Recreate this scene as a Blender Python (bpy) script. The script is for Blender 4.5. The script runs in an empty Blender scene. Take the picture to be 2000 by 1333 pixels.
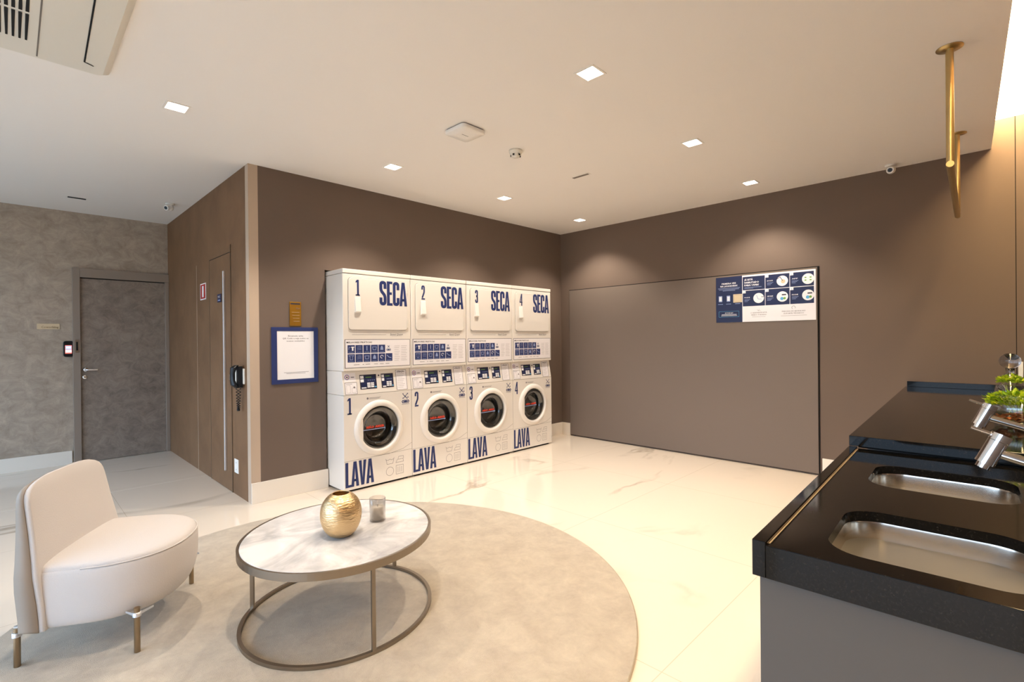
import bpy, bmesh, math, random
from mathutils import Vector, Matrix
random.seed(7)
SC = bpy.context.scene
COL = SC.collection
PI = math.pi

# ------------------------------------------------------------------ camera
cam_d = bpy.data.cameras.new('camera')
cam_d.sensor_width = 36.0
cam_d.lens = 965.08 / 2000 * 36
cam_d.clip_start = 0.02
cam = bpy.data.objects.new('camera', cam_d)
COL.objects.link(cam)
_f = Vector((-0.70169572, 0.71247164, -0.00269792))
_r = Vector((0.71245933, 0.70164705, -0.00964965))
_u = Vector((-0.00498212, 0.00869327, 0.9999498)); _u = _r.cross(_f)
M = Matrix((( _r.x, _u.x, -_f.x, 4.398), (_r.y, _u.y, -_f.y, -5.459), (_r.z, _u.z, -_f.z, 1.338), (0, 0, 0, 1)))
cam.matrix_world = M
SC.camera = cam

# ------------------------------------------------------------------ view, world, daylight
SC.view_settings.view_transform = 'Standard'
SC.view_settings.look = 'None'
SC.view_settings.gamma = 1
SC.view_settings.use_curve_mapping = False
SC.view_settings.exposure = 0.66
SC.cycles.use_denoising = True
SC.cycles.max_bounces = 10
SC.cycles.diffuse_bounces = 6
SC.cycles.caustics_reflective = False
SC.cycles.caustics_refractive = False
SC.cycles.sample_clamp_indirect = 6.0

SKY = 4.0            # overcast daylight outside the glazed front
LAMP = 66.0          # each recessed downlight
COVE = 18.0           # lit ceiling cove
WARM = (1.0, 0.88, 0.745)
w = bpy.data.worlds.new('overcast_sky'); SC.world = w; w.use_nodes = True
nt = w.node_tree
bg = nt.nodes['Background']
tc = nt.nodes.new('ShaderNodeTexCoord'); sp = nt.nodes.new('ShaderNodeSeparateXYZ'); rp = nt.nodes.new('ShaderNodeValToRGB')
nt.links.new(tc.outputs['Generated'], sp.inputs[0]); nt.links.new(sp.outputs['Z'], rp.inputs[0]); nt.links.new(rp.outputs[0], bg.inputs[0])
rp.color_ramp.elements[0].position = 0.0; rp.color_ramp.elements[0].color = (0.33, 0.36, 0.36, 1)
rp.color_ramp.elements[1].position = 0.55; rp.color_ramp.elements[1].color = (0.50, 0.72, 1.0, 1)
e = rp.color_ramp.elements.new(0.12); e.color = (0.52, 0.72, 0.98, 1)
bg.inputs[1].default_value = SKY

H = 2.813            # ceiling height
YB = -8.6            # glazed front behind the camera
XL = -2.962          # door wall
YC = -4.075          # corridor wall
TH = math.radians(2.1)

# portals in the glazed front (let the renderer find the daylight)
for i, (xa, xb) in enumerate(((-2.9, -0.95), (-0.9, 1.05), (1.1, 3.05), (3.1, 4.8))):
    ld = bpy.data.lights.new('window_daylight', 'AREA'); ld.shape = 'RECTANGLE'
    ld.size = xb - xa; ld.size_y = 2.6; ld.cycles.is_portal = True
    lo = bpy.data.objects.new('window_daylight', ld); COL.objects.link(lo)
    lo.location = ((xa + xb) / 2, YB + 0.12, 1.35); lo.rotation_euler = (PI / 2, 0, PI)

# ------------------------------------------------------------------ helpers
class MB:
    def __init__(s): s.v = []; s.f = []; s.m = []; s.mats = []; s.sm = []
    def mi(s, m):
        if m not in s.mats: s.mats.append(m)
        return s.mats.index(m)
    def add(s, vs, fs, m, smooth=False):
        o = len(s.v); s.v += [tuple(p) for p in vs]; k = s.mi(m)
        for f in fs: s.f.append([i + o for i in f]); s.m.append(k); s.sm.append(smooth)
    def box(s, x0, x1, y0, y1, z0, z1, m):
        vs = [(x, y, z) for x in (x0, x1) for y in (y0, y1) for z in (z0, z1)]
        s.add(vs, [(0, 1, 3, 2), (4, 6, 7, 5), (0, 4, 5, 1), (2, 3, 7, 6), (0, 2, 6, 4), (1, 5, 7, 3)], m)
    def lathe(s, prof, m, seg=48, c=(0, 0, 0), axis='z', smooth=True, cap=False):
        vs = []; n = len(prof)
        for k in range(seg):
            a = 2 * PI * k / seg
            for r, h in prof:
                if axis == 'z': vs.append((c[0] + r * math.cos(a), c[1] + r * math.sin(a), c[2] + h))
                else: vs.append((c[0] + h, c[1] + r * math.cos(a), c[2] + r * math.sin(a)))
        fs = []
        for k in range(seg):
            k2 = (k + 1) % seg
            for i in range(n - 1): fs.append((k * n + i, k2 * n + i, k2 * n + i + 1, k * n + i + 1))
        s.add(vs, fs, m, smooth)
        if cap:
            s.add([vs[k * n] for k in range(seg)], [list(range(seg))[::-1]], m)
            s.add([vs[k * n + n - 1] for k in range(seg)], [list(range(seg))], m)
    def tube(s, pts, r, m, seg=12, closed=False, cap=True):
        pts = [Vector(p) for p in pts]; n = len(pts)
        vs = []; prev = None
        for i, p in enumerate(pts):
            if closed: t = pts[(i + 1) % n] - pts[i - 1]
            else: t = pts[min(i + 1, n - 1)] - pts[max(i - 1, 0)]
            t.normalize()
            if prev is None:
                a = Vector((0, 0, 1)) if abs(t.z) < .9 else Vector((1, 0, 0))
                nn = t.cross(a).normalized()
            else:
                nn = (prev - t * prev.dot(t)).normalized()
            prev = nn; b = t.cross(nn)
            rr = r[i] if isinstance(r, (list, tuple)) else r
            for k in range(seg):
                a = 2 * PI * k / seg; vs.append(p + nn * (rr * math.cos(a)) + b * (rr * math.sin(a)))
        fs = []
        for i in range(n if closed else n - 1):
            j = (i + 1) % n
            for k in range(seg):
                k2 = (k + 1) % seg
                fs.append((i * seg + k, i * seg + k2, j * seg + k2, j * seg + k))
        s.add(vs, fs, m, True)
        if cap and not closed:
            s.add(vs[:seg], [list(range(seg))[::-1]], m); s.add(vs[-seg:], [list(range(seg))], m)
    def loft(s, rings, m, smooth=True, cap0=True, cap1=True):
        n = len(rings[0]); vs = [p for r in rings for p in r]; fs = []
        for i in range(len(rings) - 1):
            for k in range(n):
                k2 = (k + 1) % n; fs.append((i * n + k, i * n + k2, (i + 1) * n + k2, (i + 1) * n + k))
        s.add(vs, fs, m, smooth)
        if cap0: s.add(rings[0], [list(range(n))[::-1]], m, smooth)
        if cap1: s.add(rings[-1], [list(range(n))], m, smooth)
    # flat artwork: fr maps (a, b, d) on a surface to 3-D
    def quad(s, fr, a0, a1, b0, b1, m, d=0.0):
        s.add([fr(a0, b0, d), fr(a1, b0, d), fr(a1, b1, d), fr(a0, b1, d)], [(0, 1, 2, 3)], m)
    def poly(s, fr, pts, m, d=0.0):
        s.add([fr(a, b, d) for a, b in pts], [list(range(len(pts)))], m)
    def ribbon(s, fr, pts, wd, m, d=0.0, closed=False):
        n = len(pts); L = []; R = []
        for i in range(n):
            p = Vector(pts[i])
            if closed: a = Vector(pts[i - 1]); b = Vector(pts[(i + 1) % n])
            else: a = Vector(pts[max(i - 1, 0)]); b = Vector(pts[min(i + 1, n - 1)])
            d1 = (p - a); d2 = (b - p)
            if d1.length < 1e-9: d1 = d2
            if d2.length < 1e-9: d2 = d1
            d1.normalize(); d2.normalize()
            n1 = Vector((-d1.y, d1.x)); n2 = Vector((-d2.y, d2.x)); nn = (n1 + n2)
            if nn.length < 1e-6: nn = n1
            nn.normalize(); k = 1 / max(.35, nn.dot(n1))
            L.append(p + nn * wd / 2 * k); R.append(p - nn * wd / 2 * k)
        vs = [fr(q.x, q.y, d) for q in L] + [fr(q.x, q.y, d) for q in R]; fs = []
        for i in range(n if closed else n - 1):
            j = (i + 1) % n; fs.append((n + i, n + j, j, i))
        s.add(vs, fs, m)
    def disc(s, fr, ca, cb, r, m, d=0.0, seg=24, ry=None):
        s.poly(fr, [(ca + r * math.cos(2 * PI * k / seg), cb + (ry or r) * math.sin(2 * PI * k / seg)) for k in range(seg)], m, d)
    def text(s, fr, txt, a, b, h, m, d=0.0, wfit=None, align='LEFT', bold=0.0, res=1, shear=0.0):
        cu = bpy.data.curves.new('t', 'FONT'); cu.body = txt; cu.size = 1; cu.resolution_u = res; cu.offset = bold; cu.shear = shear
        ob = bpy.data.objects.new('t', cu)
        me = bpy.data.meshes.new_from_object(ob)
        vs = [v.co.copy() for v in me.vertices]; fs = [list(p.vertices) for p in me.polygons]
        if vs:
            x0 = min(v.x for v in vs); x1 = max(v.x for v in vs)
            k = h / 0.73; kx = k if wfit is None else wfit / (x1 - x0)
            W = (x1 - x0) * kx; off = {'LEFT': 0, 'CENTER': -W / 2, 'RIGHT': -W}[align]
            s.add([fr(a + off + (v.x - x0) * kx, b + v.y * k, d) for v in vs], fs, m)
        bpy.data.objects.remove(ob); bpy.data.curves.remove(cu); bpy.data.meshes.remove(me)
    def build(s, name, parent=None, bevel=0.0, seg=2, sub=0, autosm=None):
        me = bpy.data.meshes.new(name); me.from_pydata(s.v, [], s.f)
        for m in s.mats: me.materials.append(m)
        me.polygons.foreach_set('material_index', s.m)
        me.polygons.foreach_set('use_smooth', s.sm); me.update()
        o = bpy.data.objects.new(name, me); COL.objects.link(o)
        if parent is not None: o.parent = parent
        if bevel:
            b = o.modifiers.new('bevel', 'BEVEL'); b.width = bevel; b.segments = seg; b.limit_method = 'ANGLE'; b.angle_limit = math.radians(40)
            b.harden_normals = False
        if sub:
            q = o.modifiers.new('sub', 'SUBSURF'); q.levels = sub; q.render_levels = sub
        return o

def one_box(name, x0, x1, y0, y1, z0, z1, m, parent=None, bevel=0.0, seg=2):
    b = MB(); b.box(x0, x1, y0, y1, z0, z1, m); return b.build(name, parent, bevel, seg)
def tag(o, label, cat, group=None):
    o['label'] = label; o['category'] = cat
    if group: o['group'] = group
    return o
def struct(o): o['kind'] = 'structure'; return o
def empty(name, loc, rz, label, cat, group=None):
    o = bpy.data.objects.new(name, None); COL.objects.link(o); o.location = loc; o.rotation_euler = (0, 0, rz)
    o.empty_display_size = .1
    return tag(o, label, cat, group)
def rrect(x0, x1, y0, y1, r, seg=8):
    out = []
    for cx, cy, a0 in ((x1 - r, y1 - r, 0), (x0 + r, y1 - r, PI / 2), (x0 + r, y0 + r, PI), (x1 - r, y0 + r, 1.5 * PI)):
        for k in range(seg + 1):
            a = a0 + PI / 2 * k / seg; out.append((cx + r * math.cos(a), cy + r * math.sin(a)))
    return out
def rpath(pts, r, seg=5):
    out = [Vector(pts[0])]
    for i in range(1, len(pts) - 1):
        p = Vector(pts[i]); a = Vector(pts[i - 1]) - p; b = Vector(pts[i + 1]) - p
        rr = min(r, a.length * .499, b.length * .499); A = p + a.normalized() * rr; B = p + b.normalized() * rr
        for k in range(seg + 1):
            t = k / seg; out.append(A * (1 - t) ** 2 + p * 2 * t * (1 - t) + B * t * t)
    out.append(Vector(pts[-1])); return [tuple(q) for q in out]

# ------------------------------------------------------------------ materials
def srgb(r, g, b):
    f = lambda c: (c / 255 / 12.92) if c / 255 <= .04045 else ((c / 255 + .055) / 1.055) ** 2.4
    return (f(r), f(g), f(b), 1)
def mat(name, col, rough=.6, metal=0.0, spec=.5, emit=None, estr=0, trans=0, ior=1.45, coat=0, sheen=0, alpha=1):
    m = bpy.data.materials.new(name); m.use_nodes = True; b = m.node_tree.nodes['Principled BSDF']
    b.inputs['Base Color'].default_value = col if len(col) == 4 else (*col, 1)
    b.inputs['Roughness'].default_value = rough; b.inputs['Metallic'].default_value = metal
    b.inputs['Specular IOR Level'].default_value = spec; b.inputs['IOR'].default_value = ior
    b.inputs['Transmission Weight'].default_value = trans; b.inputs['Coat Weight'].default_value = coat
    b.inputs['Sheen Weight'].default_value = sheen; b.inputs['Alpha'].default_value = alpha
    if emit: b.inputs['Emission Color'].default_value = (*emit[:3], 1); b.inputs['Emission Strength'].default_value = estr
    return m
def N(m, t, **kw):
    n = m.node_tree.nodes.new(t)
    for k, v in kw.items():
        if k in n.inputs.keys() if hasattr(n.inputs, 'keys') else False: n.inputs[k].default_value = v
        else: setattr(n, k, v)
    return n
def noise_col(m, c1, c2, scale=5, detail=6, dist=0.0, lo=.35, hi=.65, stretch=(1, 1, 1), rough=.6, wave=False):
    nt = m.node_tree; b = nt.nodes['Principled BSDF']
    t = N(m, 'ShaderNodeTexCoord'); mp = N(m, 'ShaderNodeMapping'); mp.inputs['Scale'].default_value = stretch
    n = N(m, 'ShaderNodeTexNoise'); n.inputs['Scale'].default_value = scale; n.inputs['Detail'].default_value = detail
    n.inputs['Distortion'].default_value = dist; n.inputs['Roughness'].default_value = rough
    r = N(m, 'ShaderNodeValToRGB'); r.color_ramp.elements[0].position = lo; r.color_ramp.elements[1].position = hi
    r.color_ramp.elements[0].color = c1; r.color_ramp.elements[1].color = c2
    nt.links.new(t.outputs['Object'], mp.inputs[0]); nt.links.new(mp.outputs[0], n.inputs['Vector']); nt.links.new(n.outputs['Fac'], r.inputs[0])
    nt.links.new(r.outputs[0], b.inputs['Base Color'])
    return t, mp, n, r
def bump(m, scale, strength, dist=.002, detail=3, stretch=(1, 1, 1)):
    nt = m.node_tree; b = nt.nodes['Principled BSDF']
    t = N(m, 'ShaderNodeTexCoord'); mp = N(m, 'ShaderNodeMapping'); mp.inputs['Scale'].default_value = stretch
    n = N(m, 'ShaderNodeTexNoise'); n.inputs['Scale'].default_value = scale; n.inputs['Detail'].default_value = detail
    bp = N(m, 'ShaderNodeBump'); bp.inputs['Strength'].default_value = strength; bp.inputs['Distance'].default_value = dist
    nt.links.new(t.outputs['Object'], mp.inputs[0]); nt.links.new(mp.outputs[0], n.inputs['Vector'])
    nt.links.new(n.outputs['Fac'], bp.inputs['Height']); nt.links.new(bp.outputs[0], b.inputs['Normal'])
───
• [Exercise goal] Reproduce exactly the run of lines that opens the listing and closes with the line holding "SC.cycles.sample_clamp_indirect = 6.0". Pictures are excluded.

• [Exercise answer]
Recreate this scene as a Blender Python (bpy) script. The script is for Blender 4.5. The script runs in an empty Blender scene. Take the picture to be 2000 by 1333 pixels.
import bpy, bmesh, math, random
from mathutils import Vector, Matrix
random.seed(7)
SC = bpy.context.scene
COL = SC.collection
PI = math.pi

# ------------------------------------------------------------------ camera
cam_d = bpy.data.cameras.new('camera')
cam_d.sensor_width = 36.0
cam_d.lens = 965.08 / 2000 * 36
cam_d.clip_start = 0.02
cam = bpy.data.objects.new('camera', cam_d)
COL.objects.link(cam)
_f = Vector((-0.70169572, 0.71247164, -0.00269792))
_r = Vector((0.71245933, 0.70164705, -0.00964965))
_u = Vector((-0.00498212, 0.00869327, 0.9999498)); _u = _r.cross(_f)
M = Matrix((( _r.x, _u.x, -_f.x, 4.398), (_r.y, _u.y, -_f.y, -5.459), (_r.z, _u.z, -_f.z, 1.338), (0, 0, 0, 1)))
cam.matrix_world = M
SC.camera = cam

# ------------------------------------------------------------------ view, world, daylight
SC.view_settings.view_transform = 'Standard'
SC.view_settings.look = 'None'
SC.view_settings.gamma = 1
SC.view_settings.use_curve_mapping = False
SC.view_settings.exposure = 0.66
SC.cycles.use_denoising = True
SC.cycles.max_bounces = 10
SC.cycles.diffuse_bounces = 6
SC.cycles.caustics_reflective = False
SC.cycles.caustics_refractive = False
SC.cycles.sample_clamp_indirect = 6.0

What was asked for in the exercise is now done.